What an uplift he was on the day after life was snuffed out so senselessly in Sparks, less than an hour of driving time but a world away from this placid autumn in Carson City. The Monday scene in Sparks, however, brought to mind the IHOP shooting tragedy little more than two years ago in Carson City, so Westphal brought to town a tonic just when it was needed.

Nationally, the week began with news stories on Congressional hijinx and members using PAC money for personal purposes, of a Naval officer and NCIS investigator taking bribes, and of President Obama acknowledging the Affordable Health Care Act rollout was botched at the federal level. Bummers in many people’s eyes.

Obama said that latter problem will get fixed. But the federal mess makes some Nevadans breathe easier to know — despite some glitches also in the state rollout to handle the same law — that having a Silver State insurance exchange may soften downside impacts of ACA, comparatively, going forward.

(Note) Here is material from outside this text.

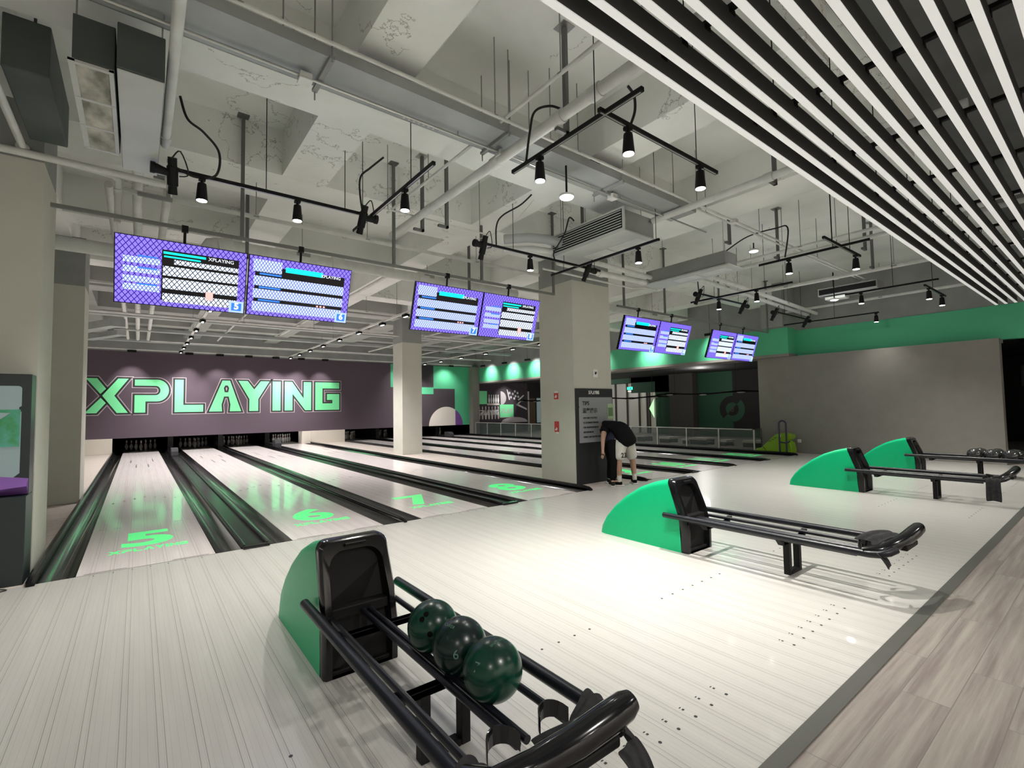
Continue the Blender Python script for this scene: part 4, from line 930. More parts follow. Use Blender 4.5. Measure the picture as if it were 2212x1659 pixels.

The highlight of the week, however, was a chance to meet a man who came to Carson City hawking his book in the free marketplace of commerce and ideas. Warren Lerude on Monday spoke here about his biography, “Robert Laxalt: The Story of a Storyteller,” and he gave a folksy presentation. Lerude spent his pre-retirement years in news work and knew Laxalt well.

He conveyed his fondness for Laxalt, a Northern Nevada literary lion raised in Carson City, and his own understanding of this joy called journalism, this life in the fast lane observing human triumph and travail.

The Lerudes and Westphals of the world make the triumphs trump all the travails.